Plusieurs exemples vont être donnés :

  • Rafraichissement de la mémoire
  • Localité spatiale
  • True sharing
  • False sharing
  • Prédiction de branchement

Pour chaque exemple, il est important de désactiver certaines fonctionnalités du processeur pour éviter des comportement inattendus.

  1. Désactiver la randomisation de l'espace d'adressage, c'est à dire que les adresses mémoires sont toujours les mêmes à chaque exécution du programme.
$ sudo bash -c "echo 0 > /proc/sys/kernel/randomize_va_space"
  1. Désactiver le turbo mode, c'est à dire que le processeur ne peut pas augmenter sa fréquence pour accélérer les calculs.
$ sudo bash -c "echo 1 > /sys/devices/system/cpu/intel_pstate/no_turbo"
  1. Désactiver l'hyper-threading, c'est à dire que chaque coeur du processeur est utilisé par un seul thread. Cela doit être fait pour chaque coeur du processeur.

bash $ sudo bash -c "echo 0 > /sys/devices/system/cpu/cpuX/online"
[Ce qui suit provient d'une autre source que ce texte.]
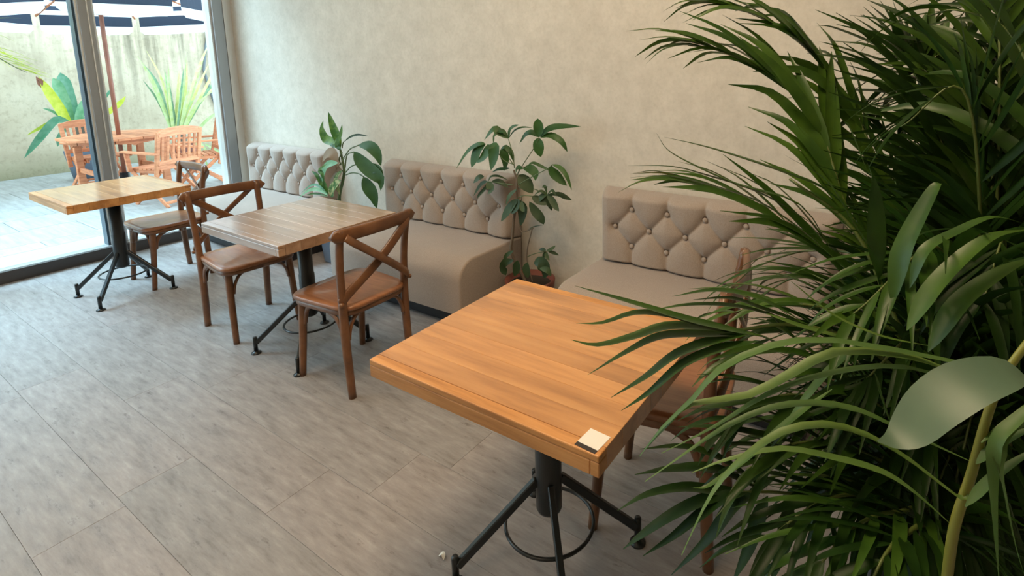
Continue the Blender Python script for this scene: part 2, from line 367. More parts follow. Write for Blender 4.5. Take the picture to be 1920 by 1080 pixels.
wbox('jamb_cover', (-5.74, 2.725, 0.09), (-5.615, 2.80, 3.40), M['alu_light'], 0.003)
ys = [(-2.455, -1.54), (-1.405, -0.49), (-0.355, 0.56), (0.695, 1.61), (1.745, 2.61)]
for a, b in ys: wbox('pane', (-5.700, a, 0.09), (-5.692, b, 3.40), M['glass'])
# ------------------------------------------------------------------ patio and garden wall
pt = struct(box('patio', (-10.9, -3.5, -0.12), (-6.075, 7.5, -0.03), M['joint']))
big = box_bm((-0.298, -0.448, -0.03), (0.298, 0.448, 0.0), 0.004, 1); pme = bpy.data.meshes.new('paver'); big.to_mesh(pme); big.free(); pme.materials.append(M['paver'])
for i in range(8):
    for k in range(11):
        o = bpy.data.objects.new('paver', pme); COL.objects.link(o); o.parent = pt; o.location = (-6.39-0.6*i, -2.66+0.9*k+(0.45 if i % 2 else 0.02), random.uniform(-0.001, 0.001))
struct(box('wall_garden', (-11.2, -3.5, -0.12), (-10.9, 7.5, 3.2), M['concrete']))
tube('wall_conduit', [(-10.8600, 5.0112, 2.2470), (-10.8600, 4.9137, 1.9354), (-10.8600, 4.8302, 1.5122), (-10.8600, 4.8812, 1.1774), (-10.8600, 4.9420, 0.9131), (-10.8600, 5.0616, 0.6583)], 0.022, M['hose'], None, 6, True)
tag(bpy.data.objects['wall_conduit'], 'dark grey cable running down the concrete garden wall by the window jamb', 'cable')
# ------------------------------------------------------------------ cafe tables
TX, TY, TT = 0.3655, 0.3375, 0.052
def make_table():
    t = empty('cafe_table')
    z1 = 0.75; z0 = z1-TT; es = 0.034
    n = 8; w = (2*TY-2*es)/n
    for k in range(n):
        y = -TY+es+k*w
        box('stave', (-TX, y+0.0003, z0), (TX, y+w-0.0003, z1), M['top'], t, 0.0008, 1)
    for s_ in (-1, 1):
        ya, yb = sorted((s_*TY, s_*(TY-es)))
        box('edge_board', (-TX, ya, z1-0.0165), (TX, yb, z1), M['top_edge'], t, 0.003, 2)
        box('edge_board', (-TX, ya, z0), (TX-0.022, yb, z1-0.0172), M['top_edge'], t, 0.002, 1)
        box('edge_block', (TX-0.0215, ya, z0), (TX, yb, z1-0.0172), M['top_edge'], t, 0.002, 1)
    box('mounting_plate', (-0.14, -0.14, z0-0.008), (0.14, 0.14, z0), M['black'], t, 0.002, 1)
    prof = [(0.001, 0.185), (0.025, 0.187), (0.037, 0.195), (0.0405, 0.205), (0.0405, 0.43), (0.0375, 0.435), (0.0375, z0-0.008), (0.0, z0-0.008)]
    lathe('column', prof, M['black'], t, 28)
    for k in range(4):
        a = -0.75*pi + k*pi/2 + (0.03, -0.02, 0.02, 0.0)[k]; c_, s_ = cos(a), sin(a); R = 0.293
        V, F = bar_vf((c_*0.036, s_*0.036, 0.300), (c_*(R-0.006), s_*(R-0.006), 0.062), 0.020, 0.026)
        bm = bmesh.new(); vs = [bm.verts.new(v) for v in V]
        for f in F: bm.faces.new([vs[i] for i in f])
        bmesh.ops.bevel(bm, geom=list(bm.edges), offset=0.003, segments=1, affect='EDGES')
        lg = bm_obj('leg', bm, M['black'], t)
        f_ = lathe('foot_tube', [(0.0, 0.014), (0.011, 0.014), (0.011, 0.093), (0.009, 0.096), (0.0, 0.096)], M['black'], t, 14, (c_*R, s_*R, 0)); f_.parent = lg
        f_ = lathe('foot_disc', [(0.0, 0.0), (0.026, 0.0), (0.026, 0.006), (0.012, 0.013), (0.006, 0.016), (0.0, 0.016)], M['black'], t, 20, (c_*R, s_*R, 0)); f_.parent = lg
    ring = [(0.137*cos(a), 0.137*sin(a), 0.15) for a in [2*pi*k/48 for k in range(49)]]
    tube('ring', ring, 0.0058, M['black'], t, 8)
    return t
t1 = make_table(); t1.location = (-0.878, 1.2265, 0); t1.rotation_euler.z = radians(0.5)
tag(t1, 'square butcher-block table nearest the viewer, a small sticker on its near right corner', 'table', 'cafe tables along the benches')
t2 = copy_tree(t1); t2.location = (-2.772, 1.628, 0); t2.rotation_euler.z = 0
tag(t2, 'middle wooden cafe table with two cross-back chairs pushed against it', 'table')
for o in t2.children:
    if o.name.split('.')[0] in ('stave', 'edge_board', 'edge_block'):
        o.data = o.data.copy(); o.data.materials[0] = M['top_mid']
t3 = copy_tree(t1); t3.location = (-4.599, 1.3705, 0); t3.rotation_euler.z = 0
tag(t3, 'wooden cafe table closest to the glass window on a black four-legged base', 'table')
# sticker (its code is left out) and a scrap on the floor
st = tag(empty('table_sticker', (-0.545, 0.930, 0.7502), radians(-3)), 'small white sticker with a black band on the corner of the nearest table', 'sticker')
box('paper', (-0.026, -0.022, 0), (0.026, 0.030, 0.0006), M['paper'], st); box('black_band', (-0.026, -0.034, 0), (0.026, -0.0222, 0.0006), M['ink'], st)
sc = blade('paper_scrap', [(-1.192, 1.05, 0.002), (-1.178, 1.056, 0.012), (-1.166, 1.047, 0.003)], 0.014, M['white_rubber'], None, prof='oval'); tag(sc, 'tiny white crumpled scrap lying on the floor beside the nearest table base', 'scrap')
# ------------------------------------------------------------------ cross-back chairs (seat towards +x)
def make_chair():
    t = empty('cross_back_chair'); ch = M['chair']
    # seat: rounded trapezoid, slightly dished, veneer edge
    n = 48; R = []
    for k in range(n):
        a = 2*pi*k/n; ca, sa = cos(a), sin(a); p = 0.36
        x = 0.215*math.copysign(abs(ca)**p, ca); y = 0.205*math.copysign(abs(sa)**p, sa)
        y *= 0.93+0.16*(x+0.215)/0.43; x += 0.012; R.append((x, y))
    V = []; F = []; rings = [(1.0, 0.430), (1.0, 0.444), (0.985, 0.450), (0.8, 0.4485), (0.5, 0.446), (0.2, 0.445)]
    for sc_, z in rings:
        for x, y in R: V.append((x*sc_, y*sc_, z+0.006*(max(0, x-0.15)*-8 if x > 0.15 else 0)))
    for i in range(len(rings)-1):
        for k in range(n): F.append((i*n+k, i*n+(k+1) % n, (i+1)*n+(k+1) % n, (i+1)*n+k))
    F.append(tuple(range(n))[::-1]); F.append(tuple((len(rings)-1)*n+k for k in range(n)))
    mobj('seat', V, F, M['seat'], t, True)
    ap = [(x*0.93, y*0.93, 0.415) for x, y in R] + [(R[0][0]*0.93, R[0][1]*0.93, 0.415)]
    tube('seat_rail', ap, 0.014, ch, t, 8, flat=(1.15, 0.8))
    def leg(pts, r, name='leg'): return tube(name, CR(pts, 6), r, ch, t, 12)
    for s_ in (-1, 1):
        P = CR([(-0.180, s_*0.184, 0.0), (-0.166, s_*0.185, 0.25), (-0.166, s_*0.186, 0.45), (-0.178, s_*0.193, 0.66), (-0.208, s_*0.200, 0.832)], 6)
        tube('rear_leg', P, [0.0180+0.003*sin(pi*min(1, i/16.0)) for i in range(len(P))], ch, t, 12)
        P = CR([(0.205, s_*0.185, 0.0), (0.182, s_*0.178, 0.22), (0.165, s_*0.172, 0.425)], 6)
        tube('front_leg', P, [0.0165+0.005*i/12.0 for i in range(len(P))], ch, t, 12)
    # curved brackets: two bent struts at each leg
    def bracket(px, py, dx, dy):
        P = CR([(px+dx*0.004, py+dy*0.004, 0.285), (px+dx*0.014, py+dy*0.014, 0.335), (px+dx*0.045, py+dy*0.045, 0.385), (px+dx*0.105, py+dy*0.105, 0.412)], 5)
        tube('bracket', P, 0.0095, ch, t, 8, flat=(1.4, 0.75))
    for s_ in (-1, 1):
        bracket(0.178-0.014, s_*0.176, -1, 0); bracket(0.178, s_*(0.176-0.014), 0, -s_)
        bracket(-0.166+0.014, s_*0.185, 1, 0); bracket(-0.166, s_*(0.185-0.014), 0, -s_)
    # bowed top rail with round ends
    nx = 25; V = []; F = []; hh = 0.030
    for i in range(nx):
        u = -1+2*i/(nx-1); y = u*0.245; bow = -0.030*(1-u*u); e = hh*(1-max(0, (abs(u)-0.86)/0.14)**2.4)**0.5 if abs(u) > 0.86 else hh
        e = max(e, 0.004)
        for q in range(10):
            a = 2*pi*q/10; cx, cz = cos(a), sin(a); th = 0.0125
            V.append((-0.200+bow+th*math.copysign(abs(cx)**0.5, cx), y, 0.806+e*math.copysign(abs(cz)**0.6, cz)))
    for i in range(nx-1):
        for q in range(10): F.append((i*10+q, i*10+(q+1) % 10, (i+1)*10+(q+1) % 10, (i+1)*10+q))
    F.append(tuple(range(10))[::-1]); F.append(tuple((nx-1)*10+q for q in range(10)))
    mobj('top_rail', V, F, ch, t, True)
    for s_, off in ((1, -0.006), (-1, 0.006)):     # crossing strips, bowed backwards
        P = CR([(-0.180+off, -s_*0.198, 0.480), (-0.196+off, -s_*0.165, 0.520), (-0.234+off, 0.0, 0.648), (-0.232+off, s_*0.15, 0.765), (-0.222+off, s_*0.185, 0.800)], 6)
        tube('cross_strip', P, 0.0215, ch, t, 8, flat=(1.0, 0.32))
        k_ = lathe('strip_end', [(0, -0.012), (0.012, -0.008), (0.014, 0), (0.012, 0.008), (0, 0.012)], ch, t, 10, (-0.184, -s_*0.205, 0.474))
    for s_ in (-1, 1): lathe('screw_cap', [(0, 0), (0.006, 0.0), (0.005, 0.003), (0, 0.004)], ch, t, 10, (-0.208, s_*0.2, 0.833))
    return t
GR = 'cross-back chairs at the cafe tables'
c0 = make_chair(); c0.location = (-2.350, 1.618, 0); c0.rotation_euler.z = radians(182)
tag(c0, 'brown cross-back chair right of the middle table, back towards the nearest table', 'chair', GR)
for loc, rz, lab, zs in (((-3.372, 1.607, 0), radians(-3), 'brown cross-back chair on the window side of the middle table', 1.0),
                     ((-4.662, 1.70, 0), radians(-90), 'brown cross-back chair pushed under the table closest to the window', 1.0),
                     ((-0.655, 1.625, 0), radians(188), 'brown cross-back chair half hidden behind the big palm at the nearest table', 1.10)):
    c = copy_tree(c0); c.location = loc; c.rotation_euler.z = rz; c.scale = (1, 1, zs); tag(c, lab, 'chair', GR)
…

  1. Désactiver le C-state, c'est à dire que le processeur ne peut pas passer en mode veille pour économiser de l'énergie.

    $ sudo cpupower frequency-set --governor performance
    

Localité spatiale¤

Prenons l'exemple d'une matrice de NxN éléments. Si on parcourt la matrice par ligne, on profite de la localité spatiale car les éléments d'une ligne sont souvent utilisés en même temps.

En revanche si on parcourt la matrice par colonne, on ne profite pas de la localité spatiale car les éléments d'une colonne ne sont pas utilisés en même temps. Le cache est rapidement plein et le processeur doit aller chercher les données dans la mémoire RAM.

Le code suivant met en évidence la différence de performance entre un parcours par ligne et un parcours par colonne :

#include <iostream>
#include <vector>
#include <chrono>

const int N = 10'000;

int main() {
    std::vector<std::vector<int>> matrix(N, std::vector<int>(N, 0));

    for (size_t i = 0; i < N; i++)
        for (size_t j = 0; j < N; j++)
            matrix[i][j] = i * N + j;

    auto start = std::chrono::high_resolution_clock::now();
    long long sum = 0;
    for (size_t i = 0; i < N; i++)
        for (size_t j = 0; j < N; j++)
#ifdef LINE
            sum += matrix[i][j];
#else
            sum += matrix[j][i];
#endif
    auto end = std::chrono::high_resolution_clock::now();

    std::chrono::duration<double> time = end - start;
    std::cout << "Somme en ligne : " << sum << "\n";
    std::cout << "Temps d'accès: " << time.count() << " s" << std::endl;
}

Pour le cas d'une matrice de 10'000x10'000 entiers 32-bits, on obtient les résultats suivants :

$ g++ -DCOLUMN -O3 locality-line.cpp && ./a.out
Somme en ligne : 4999999950000000
Temps d'accès: 0.772923 s

$ g++ -DLINE -O3 locality-line.cpp && ./a.out
Somme en ligne : 4999999950000000
Temps d'accès: 0.0275642 s

On observe que le parcours par ligne est 28 fois plus rapide que le parcours par colonne.